DOMENIC STANSBERRY is known for his dark, innovative crime novels, including his award-winning North Beach mysteries, The Last Days of Il Duce and Chasing the Dragon. Stansberry is also the author of The Confession, a “modern noir shocker” that has been hailed as the vanguard of the neo-pulp renaissance. He has been nominated three times for the Edgar Allan Poe Award.
DAVID HENRY STERRY is both writer of and performer in a one-man show based on his memoir Chicken: Self-Portrait of a Young Man for Rent. His next book will be Putting Your Passion into Print. He has worked as a chicken, chicken fryer, a Hollywood screenwriter, a cherry picker, a sitcom actor, a poet, a stand-up comic (at Holy City Zoo, Cobb’s, and Sutro Bathhouse), a barker (at the Garden of Eden on Broadway in San Francisco), and a marriage counselor.

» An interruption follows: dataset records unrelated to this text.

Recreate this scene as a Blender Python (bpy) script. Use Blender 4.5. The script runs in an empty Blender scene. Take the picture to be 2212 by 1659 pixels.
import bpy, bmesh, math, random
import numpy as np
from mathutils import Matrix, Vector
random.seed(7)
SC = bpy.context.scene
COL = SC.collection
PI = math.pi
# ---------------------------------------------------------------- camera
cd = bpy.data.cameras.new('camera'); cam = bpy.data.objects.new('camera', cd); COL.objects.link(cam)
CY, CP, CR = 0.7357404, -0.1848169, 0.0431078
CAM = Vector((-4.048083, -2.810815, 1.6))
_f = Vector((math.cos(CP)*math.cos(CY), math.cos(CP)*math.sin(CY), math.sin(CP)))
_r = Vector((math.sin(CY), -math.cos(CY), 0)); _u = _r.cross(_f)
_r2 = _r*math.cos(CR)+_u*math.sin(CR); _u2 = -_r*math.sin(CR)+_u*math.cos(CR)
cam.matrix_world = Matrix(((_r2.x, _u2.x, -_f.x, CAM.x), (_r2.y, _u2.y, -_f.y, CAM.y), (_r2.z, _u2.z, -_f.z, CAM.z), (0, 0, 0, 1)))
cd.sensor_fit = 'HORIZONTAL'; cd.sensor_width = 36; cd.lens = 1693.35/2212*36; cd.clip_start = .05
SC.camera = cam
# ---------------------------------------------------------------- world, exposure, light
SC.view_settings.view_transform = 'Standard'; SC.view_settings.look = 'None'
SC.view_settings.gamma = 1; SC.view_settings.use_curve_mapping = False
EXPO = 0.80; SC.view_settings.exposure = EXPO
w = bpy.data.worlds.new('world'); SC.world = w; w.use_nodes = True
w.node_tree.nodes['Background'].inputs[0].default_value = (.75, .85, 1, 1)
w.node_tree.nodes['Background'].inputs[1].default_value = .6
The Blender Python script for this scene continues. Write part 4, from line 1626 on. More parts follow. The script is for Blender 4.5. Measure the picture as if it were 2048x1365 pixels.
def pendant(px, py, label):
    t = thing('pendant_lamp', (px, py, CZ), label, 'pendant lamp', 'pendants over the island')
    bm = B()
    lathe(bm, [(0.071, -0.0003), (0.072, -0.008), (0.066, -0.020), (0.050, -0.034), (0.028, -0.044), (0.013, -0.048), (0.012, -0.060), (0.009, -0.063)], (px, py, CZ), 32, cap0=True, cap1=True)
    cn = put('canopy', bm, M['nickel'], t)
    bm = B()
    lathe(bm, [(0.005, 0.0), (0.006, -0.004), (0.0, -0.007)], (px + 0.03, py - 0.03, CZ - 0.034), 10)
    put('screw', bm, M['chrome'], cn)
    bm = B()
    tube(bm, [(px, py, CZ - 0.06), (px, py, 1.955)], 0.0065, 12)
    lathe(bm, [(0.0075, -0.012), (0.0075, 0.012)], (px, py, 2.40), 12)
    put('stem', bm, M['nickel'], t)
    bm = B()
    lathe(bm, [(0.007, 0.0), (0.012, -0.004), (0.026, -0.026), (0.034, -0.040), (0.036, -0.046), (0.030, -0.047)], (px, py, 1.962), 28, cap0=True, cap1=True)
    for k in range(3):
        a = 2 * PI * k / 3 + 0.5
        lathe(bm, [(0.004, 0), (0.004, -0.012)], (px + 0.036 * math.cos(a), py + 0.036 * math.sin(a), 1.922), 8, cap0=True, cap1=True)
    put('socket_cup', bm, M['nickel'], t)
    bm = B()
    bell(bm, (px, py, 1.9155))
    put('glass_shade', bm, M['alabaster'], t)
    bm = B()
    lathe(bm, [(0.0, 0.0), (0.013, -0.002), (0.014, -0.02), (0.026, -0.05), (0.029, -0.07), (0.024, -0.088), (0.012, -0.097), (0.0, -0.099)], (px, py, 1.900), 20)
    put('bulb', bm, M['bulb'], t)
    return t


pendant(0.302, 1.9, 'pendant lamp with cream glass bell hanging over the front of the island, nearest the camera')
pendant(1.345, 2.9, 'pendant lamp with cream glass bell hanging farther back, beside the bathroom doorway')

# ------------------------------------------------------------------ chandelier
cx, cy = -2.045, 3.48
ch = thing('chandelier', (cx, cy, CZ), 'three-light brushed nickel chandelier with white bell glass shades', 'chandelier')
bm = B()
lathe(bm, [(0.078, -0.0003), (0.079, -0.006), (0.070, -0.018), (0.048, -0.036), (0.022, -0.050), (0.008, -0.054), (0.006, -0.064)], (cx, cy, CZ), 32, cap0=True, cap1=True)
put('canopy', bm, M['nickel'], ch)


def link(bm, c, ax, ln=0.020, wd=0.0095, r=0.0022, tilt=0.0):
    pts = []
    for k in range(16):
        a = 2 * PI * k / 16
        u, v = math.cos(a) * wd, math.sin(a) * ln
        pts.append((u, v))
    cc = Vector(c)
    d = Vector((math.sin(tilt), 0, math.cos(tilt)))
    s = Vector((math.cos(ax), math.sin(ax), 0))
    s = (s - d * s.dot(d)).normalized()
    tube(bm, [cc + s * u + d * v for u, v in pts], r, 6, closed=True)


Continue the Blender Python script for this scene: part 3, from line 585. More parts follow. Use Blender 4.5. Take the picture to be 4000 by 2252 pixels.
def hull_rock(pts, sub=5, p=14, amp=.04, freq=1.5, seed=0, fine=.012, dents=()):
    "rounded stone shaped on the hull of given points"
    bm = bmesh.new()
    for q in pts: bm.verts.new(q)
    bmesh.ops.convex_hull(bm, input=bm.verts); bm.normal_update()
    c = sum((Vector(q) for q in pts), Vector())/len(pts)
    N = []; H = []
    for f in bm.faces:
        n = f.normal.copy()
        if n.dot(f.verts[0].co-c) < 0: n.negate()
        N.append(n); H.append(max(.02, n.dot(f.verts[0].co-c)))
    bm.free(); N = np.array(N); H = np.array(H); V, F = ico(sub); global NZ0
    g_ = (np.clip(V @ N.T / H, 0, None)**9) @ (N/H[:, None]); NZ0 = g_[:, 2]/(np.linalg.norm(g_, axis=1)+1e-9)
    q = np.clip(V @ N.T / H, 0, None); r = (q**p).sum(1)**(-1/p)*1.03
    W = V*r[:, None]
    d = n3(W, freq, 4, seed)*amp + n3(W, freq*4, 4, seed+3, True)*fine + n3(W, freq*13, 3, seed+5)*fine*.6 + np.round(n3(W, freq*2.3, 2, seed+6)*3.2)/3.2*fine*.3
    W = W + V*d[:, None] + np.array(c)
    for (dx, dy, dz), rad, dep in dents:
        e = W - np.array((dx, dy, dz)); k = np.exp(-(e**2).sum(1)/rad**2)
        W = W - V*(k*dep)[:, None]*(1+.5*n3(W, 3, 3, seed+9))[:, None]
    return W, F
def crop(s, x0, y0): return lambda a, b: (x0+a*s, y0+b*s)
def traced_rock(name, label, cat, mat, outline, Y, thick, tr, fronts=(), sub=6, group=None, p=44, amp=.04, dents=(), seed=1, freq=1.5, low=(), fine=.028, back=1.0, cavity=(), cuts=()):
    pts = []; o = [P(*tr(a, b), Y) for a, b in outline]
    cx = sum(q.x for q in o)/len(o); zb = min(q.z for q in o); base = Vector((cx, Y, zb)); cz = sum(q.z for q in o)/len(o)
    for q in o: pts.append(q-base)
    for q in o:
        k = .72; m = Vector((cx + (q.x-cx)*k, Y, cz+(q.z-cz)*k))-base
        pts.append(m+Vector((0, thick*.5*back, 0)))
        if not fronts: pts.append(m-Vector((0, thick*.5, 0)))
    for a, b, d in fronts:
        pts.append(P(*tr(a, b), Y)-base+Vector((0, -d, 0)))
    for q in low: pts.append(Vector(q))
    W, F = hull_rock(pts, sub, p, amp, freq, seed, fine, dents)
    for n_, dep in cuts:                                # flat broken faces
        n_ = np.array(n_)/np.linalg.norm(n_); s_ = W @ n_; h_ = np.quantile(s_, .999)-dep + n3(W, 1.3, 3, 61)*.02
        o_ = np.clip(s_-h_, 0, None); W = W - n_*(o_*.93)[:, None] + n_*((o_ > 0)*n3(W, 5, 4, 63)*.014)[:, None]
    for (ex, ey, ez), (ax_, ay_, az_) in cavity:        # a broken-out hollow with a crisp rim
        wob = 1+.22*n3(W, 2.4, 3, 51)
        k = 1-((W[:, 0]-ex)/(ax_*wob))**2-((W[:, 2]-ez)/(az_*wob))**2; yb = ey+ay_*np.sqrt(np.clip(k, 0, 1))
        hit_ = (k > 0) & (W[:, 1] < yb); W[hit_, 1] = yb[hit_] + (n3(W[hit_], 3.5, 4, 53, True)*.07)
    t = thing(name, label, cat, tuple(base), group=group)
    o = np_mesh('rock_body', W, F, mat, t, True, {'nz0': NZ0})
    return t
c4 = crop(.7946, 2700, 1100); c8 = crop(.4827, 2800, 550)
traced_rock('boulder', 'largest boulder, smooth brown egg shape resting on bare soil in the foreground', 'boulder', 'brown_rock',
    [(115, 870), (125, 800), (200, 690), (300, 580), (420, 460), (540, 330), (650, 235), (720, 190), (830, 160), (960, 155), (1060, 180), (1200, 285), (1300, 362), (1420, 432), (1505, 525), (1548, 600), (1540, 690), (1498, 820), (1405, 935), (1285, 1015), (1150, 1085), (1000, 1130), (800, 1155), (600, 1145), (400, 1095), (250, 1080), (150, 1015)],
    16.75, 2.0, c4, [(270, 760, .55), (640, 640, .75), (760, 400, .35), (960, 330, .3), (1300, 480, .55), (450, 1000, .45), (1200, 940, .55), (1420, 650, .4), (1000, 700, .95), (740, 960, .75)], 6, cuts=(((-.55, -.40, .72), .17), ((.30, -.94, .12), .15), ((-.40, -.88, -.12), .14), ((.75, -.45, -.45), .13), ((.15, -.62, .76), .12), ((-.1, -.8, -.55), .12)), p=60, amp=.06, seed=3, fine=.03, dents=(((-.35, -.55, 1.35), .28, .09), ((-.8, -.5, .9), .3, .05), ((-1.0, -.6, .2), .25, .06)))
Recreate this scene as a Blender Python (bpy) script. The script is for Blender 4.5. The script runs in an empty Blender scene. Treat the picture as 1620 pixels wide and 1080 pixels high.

MICHELLE TEA is cofounder of the legendary all-girl spoken word road show known as Sister Spit. She has contributed to many fiction anthologies and written several acclaimed novels, the most recent of which was a collaboration with illustrator Laurenn McCubbin, titled Rent Girl. Her first collection of poetry, The Beautiful, was released in 2004 by Manic D Press and she curates a reading series called SF Radar at the San Francisco Main Library.